Stereophile has a good article in their archive, that clarifies a lot, among other things sets in perspective use of tubes (300B with a 6 Ohm tap really did not work too well, in 2 Ohm 'epdr' resistance they should not).
Also explains why Aleph 4 was not happy, it can live with 4 Ohm, but not with 2 Ohm.
So ML 23 is a decent match, and an amp doubling output down to 1 Ohm could be worth a try.
Thinking of 'eprd', McIntosh with their autoformers are on to something.
Gryphons seem rather costly.
I will go active in bass and relieve MBLs from 100 Hz downwards: my 101s are super old and have no bassreflex box, which current 101s have; MBL themselves suggested pairing with their active MBL 201, but I will try home-made dipoles instead (I find room modes and booming ported box bass rather dilsturbing, reproducing bass that way does not recreate classical concert or opera experience too well).
- Just to clarify “would” or “would not” be compatible?
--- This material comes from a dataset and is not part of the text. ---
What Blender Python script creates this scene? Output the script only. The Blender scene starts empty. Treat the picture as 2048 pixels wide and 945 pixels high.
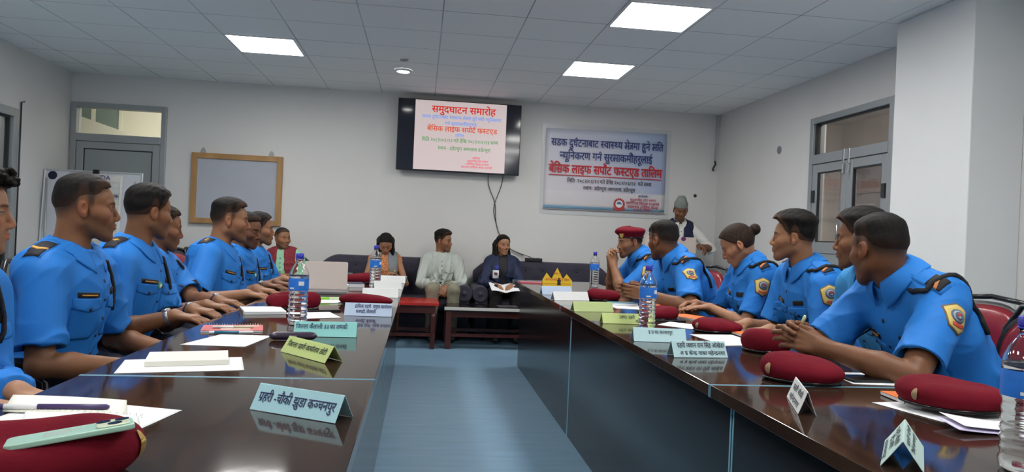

I like spaciousness of MBLs a lot - they just fill the room. However, they excited vertical room mode, Even with that caveat MBL bass is ok.
Then Gradients showed me that bass can be more tuneful - I am currently using Gradient 1.5 Helsinki, cardioid mids and highs with dipole below 200 Hz. There is a bit of placement difficulty (easy to get decent stereo image, but difficult to get optimal bass), but once in position I like the overall sound quite a bit, I just wish I could have more uniform sound in the room - like with MBLs. With clean dipole bass - like Gradient. Gradient 1.5 have one 12” driver per side. Seems barely enough. So I got something bigger (two BMS 18N862-8 per side).